E também o mais espontâneo, momento de falar muito, de contar o passado, as reminiscências infantis. No desejo totalizador do amor, parece-nos difícil aceitar que tenha havido um tempo em que sequer nos suspeitava.
E contando-lhe esse tempo tentamos integrá-lo nele, como se, ausente então estivesse, porém, em suspensão no nosso futuro, predestinado para vir. Isso, no inicio. Porque logo coisas mais concretas e às vezes bem mais prosaicas têm que ser partilhadas, pondo a prova a nossa real capacidade de conviver.
Uma coisa é, no inicio do namoro, afirmar “Eu adoro homem-pássaro”! E suspirar estática diante do Ícaro que à sua frente parece realmente descido do céu.
Outra coisa é conviver com um homem que passa o sábado e o domingo, de manhã à tarde, subindo ao alto de um pico, para descer em curvas pelo céu, e tornar a subir.

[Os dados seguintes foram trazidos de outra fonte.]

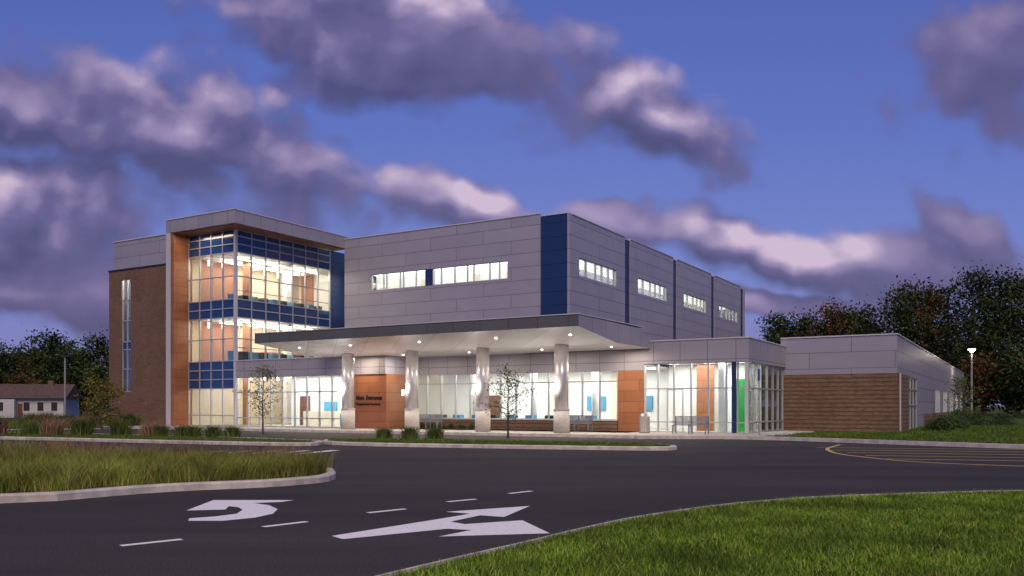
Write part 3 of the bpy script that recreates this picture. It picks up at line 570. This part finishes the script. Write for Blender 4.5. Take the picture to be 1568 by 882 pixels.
vo=nn(gr,'ShaderNodeTexVoronoi',feature='F1',voronoi_dimensions='2D'); vo.inputs['Scale'].default_value=13; vo.inputs['Detail'].default_value=1; vo.inputs['Roughness'].default_value=.5; gr.links.new(warp(.08),vo.inputs['Vector'])
cur=math_(gr,'MAXIMUM',cur,-.9)
d=math_(gr,'MULTIPLY_ADD',math_(gr,'SUBTRACT',fb.outputs['Fac'],.5),1.5,cur)
d=math_(gr,'MULTIPLY_ADD',math_(gr,'SUBTRACT',.42,vo.outputs['Distance']),.45,d); gr.links.new(d,go.inputs[0])
tc=nn(nt,'ShaderNodeTexCoord'); sp=nn(nt,'ShaderNodeSeparateXYZ'); nt.links.new(tc.outputs['Generated'],sp.inputs[0])
ay=math_(nt,'MAXIMUM',math_(nt,'ABSOLUTE',sp.outputs[1]),.12); px=math_(nt,'DIVIDE',sp.outputs[0],ay); pz=math_(nt,'DIVIDE',sp.outputs[2],ay)
P=nn(nt,'ShaderNodeCombineXYZ'); nt.links.new(px,P.inputs[0]); nt.links.new(pz,P.inputs[1])
g1=nn(nt,'ShaderNodeGroup'); g1.node_tree=gr; nt.links.new(P.outputs[0],g1.inputs[0])
of=nn(nt,'ShaderNodeVectorMath',operation='ADD'); of.inputs[1].default_value=(-.010,.034,0); nt.links.new(P.outputs[0],of.inputs[0])
g2=nn(nt,'ShaderNodeGroup'); g2.node_tree=gr; nt.links.new(of.outputs[0],g2.inputs[0])
mk_=nn(nt,'ShaderNodeMapRange',interpolation_type='SMOOTHSTEP'); mk_.inputs[1].default_value=-.18; mk_.inputs[2].default_value=.34; nt.links.new(g1.outputs[0],mk_.inputs[0])
HL=[(-.32,.37,.22,.11,-25),(-.60,.27,.22,.09,0),(-.02,.265,.09,.05,-10),(.17,.38,.12,.07,-20),(-.05,.49,.2,.04,0),(.29,.19,.12,.05,0)]
hb=blobs(nt,P.outputs[0],HL,.2); hm=nn(nt,'ShaderNodeMapRange',interpolation_type='SMOOTHSTEP'); hm.inputs[1].default_value=-.5; hm.inputs[2].default_value=.6; hm.inputs[3].default_value=.35; hm.inputs[4].default_value=1.15; nt.links.new(hb,hm.inputs[0])
df=math_(nt,'MULTIPLY',math_(nt,'SUBTRACT',g1.outputs[0],g2.outputs[0]),hm.outputs[0])
lit=math_(nt,'MULTIPLY_ADD',df,1.0,.27,clamp=True)
cr=nn(nt,'ShaderNodeValToRGB'); nt.links.new(lit,cr.inputs[0]); E=cr.color_ramp.elements
E[0].position=0; E[0].color=(.068,.064,.19,1); E[1].position=1; E[1].color=(.60,.47,.63,1); x_=E.new(.35); x_.color=(.125,.105,.27,1); x_=E.new(.7); x_.color=(.31,.245,.44,1)
sr=nn(nt,'ShaderNodeValToRGB'); nt.links.new(math_(nt,'MULTIPLY',pz,1.6,clamp=True),sr.inputs[0]); E=sr.color_ramp.elements
E[0].position=0; E[0].color=(.21,.19,.42,1); E[1].position=1; E[1].color=(.058,.092,.36,1); x_=E.new(.25); x_.color=(.16,.21,.57,1); x_=E.new(.55); x_.color=(.10,.15,.50,1)
mx=nn(nt,'ShaderNodeMix',data_type='RGBA'); nt.links.new(mk_.outputs[0],mx.inputs['Factor']); nt.links.new(sr.outputs[0],mx.inputs['A']); nt.links.new(cr.outputs[0],mx.inputs['B'])
sk=nn(nt,'ShaderNodeTexSky',sky_type='NISHITA'); sk.sun_disc=False; sk.sun_elevation=math.radians(3); sk.sun_rotation=math.radians(190)
b1=nn(nt,'ShaderNodeBackground'); b1.inputs[1].default_value=1; nt.links.new(mx.outputs['Result'],b1.inputs[0])
b2=nn(nt,'ShaderNodeBackground'); b2.inputs[1].default_value=.012; nt.links.new(sk.outputs[0],b2.inputs[0])
ad=nn(nt,'ShaderNodeAddShader'); wo=nn(nt,'ShaderNodeOutputWorld'); nt.links.new(b1.outputs[0],ad.inputs[0]); nt.links.new(b2.outputs[0],ad.inputs[1]); nt.links.new(ad.outputs[0],wo.inputs[0])
sl=D.lights.new('soft_key','SUN'); sl.energy=2.3; sl.angle=math.radians(40); sl.color=(1,.80,.58); so=D.objects.new('soft_key',sl); S.collection.objects.link(so)  # added soft warm key from behind the camera, brightening the dusk scene
dv=Vector((-.1,1,-1.05)); so.rotation_euler=dv.to_track_quat('-Z','Y').to_euler()
# ---------------------------------------------------------------- camera
cam=D.cameras.new('camera'); cam.sensor_width=36; cam.lens=36*1302/1568; cam.shift_y=181/1568; cam.clip_end=5000; cam.clip_start=.1
o=D.objects.new('camera',cam); S.collection.objects.link(o); o.location=(0,0,1.55); o.rotation_euler=(math.pi/2,0,0); S.camera=o
S.view_settings.view_transform='Standard'; S.view_settings.look='None'; S.view_settings.exposure=0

Uma coisa é ele dizer, no começo da relação “Essa de machismo não é comigo”. E outra é conviver serenamente com uma divisão de tarefas que pode implicar para ele também em lavar a louça ou fazer as compras do supermercado, ou cozinhar.
Isso não significa que, tendo dito uma coisa, seja necessário mantê-la até a morte. Todos podem e devem mudar. Significa porém, mais sinceridade na hora das afirmações, ou seja, afirmar aquilo que realmente se pensa e não aquilo que, sabemos, irá agradar o outro. E signifique também uma certa, realística, elasticidade na hora de concretizar os sonhos, de morar juntos.
Se for um homem-pássaro o que você escolheu, será preciso passarar com ele, criar pelo menos asas na alma, se não tem a coragem de carregá-las nas costas.
Subir de carro ao alto do morro levando a tralha dele, e descer para esperá-lo na chegada é uma forma direta de partilhar. Mas partilhar pode ser também ficar em casa, ou fazer qualquer outra coisa que nos agrade, entrevendo com prazer a hora do encontro, os relatos dos vôos.
Partilhar será também por nossa parte, desistir vez por outra das nuvens, e fazer com ela o que ela gosta de fazer, com interesse igual ao que ela dispensa às nossas atividades
Partilhar é, enfim, viver em harmonia com o outro. E como andar de tandem, aquela bicicleta para dois ciclistas que só funciona realmente se as pedaladas estão no mesmo ritmo, e se, sobretudo, os dois querem ir na mesma direção.
Partilhar, portanto, não é apenas dividir tarefas e ocupações, é estar junto no modo de ver a vida, é fazer dos próprios sentimentos uma área livremente transitável. E isso só se consegue com intimidade.